How can a contract help protect Flight Attendants during IROPs? That was the topic of our latest Delta AFA Town Hall.

The need is clear. Flight Attendants at Delta shared story after story of outrageous demands by management: people who have been rerouted three times, or calls coming in at 2 and 3 in the morning to move trips up by as much as 12 hours, or Flight Attendants placed in scheduling nightmares after commuter flights are canceled without any support. Other airlines with contracts can’t even contemplate these situations.

We can’t allow the “new normal” to become normal.

We also heard great responses from Flight Attendants with union contracts and AFA attorneys about how IROPs are handled at other airlines, and the misinformation management is spreading to bust our union drive.

You can watch the full video of the townhall here. Q&A begins at approximately 37 minutes.

Here are some of the key points our participants highlighted:

  1. A contract empowers Flight Attendants to enforce our rights. If a unionized Flight Attendant is assigned trips in a way that violates the contract, you have the power and backing to challenge the assignment and hold the company accountable.

  2. A contract can’t control the weather or unplanned events, but if a contract violation does take place in the operation and it’s not immediately fixed with union reps on call, a grievance procedure is clearly laid out in the contract with real consequences. For example you may be entitled to extra pay. Grievances get expensive for the company, so unionized airlines take steps to avoid these problems

  3. In one example at United, as a line holder who is a “legal, available, and in position” to fly your next scheduled trip, you cannot be pulled off your trip unless there is nobody else available. In other words, all other options must be exhausted before you can be drafted. This makes it so rare that even in the worst case example, only 96 Flight Attendants were rerouted (drafted per United's wording) from May 26 through June 26, 2022, while operations at Delta were rerouting us left and right without any recourse, extra pay, clear rules to get us home, restoration of lost days off - all of which is in place with a union contract.

  4. Flight Attendants at each airline negotiate terms that work for that work group. The AFA professional negotiator with Alaska Airlines was on the call and gave the example that demands in current negotiations over reserve rules are built on a survey of reserve Flight Attendants to meet the needs they laid out and protect Flight Attendants working on reserve from company overreach and abuse.
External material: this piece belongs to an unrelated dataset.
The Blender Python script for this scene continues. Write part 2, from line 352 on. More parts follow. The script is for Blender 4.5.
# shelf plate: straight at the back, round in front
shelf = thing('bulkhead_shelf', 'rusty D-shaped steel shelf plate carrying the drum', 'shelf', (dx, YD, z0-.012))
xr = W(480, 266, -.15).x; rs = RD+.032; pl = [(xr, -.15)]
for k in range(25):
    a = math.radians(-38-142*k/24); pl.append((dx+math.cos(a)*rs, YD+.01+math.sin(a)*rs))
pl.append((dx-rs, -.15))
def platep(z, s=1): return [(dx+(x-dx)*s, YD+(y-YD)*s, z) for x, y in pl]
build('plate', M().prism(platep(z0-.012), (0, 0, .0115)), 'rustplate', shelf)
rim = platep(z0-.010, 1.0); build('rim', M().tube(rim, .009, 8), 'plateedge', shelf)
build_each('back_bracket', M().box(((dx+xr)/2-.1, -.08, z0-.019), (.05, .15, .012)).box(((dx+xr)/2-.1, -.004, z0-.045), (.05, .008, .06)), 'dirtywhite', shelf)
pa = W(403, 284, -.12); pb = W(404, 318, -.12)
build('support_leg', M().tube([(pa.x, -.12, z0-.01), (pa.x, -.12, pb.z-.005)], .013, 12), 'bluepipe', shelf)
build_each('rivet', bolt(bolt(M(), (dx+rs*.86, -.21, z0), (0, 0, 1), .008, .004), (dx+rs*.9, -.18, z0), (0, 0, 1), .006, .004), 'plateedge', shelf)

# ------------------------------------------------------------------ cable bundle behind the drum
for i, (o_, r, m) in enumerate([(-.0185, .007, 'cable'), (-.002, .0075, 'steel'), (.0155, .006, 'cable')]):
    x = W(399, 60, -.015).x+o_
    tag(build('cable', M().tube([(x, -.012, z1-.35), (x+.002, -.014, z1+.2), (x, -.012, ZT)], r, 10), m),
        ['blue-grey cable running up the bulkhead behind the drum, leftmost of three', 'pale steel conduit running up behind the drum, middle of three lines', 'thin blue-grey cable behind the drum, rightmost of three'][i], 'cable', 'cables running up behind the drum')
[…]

Operations are difficult across the airline industry this summer. Executives at every airline added capacity without the staff to support it.

Operational meltdowns aren't unique to Delta, but because we don't have a contract, Delta management does have the unique ability to throw our scheduling “rules” out the door for “the needs of the operation."

That means that once we check-in, we’re at the mercy of management.

A contract provides Flight Attendants with certainty, structure, and compensation when operations fall apart.

When things get messy at other airlines, unionized Flight Attendants have an enforceable contract and the support of union reps to hold the company accountable.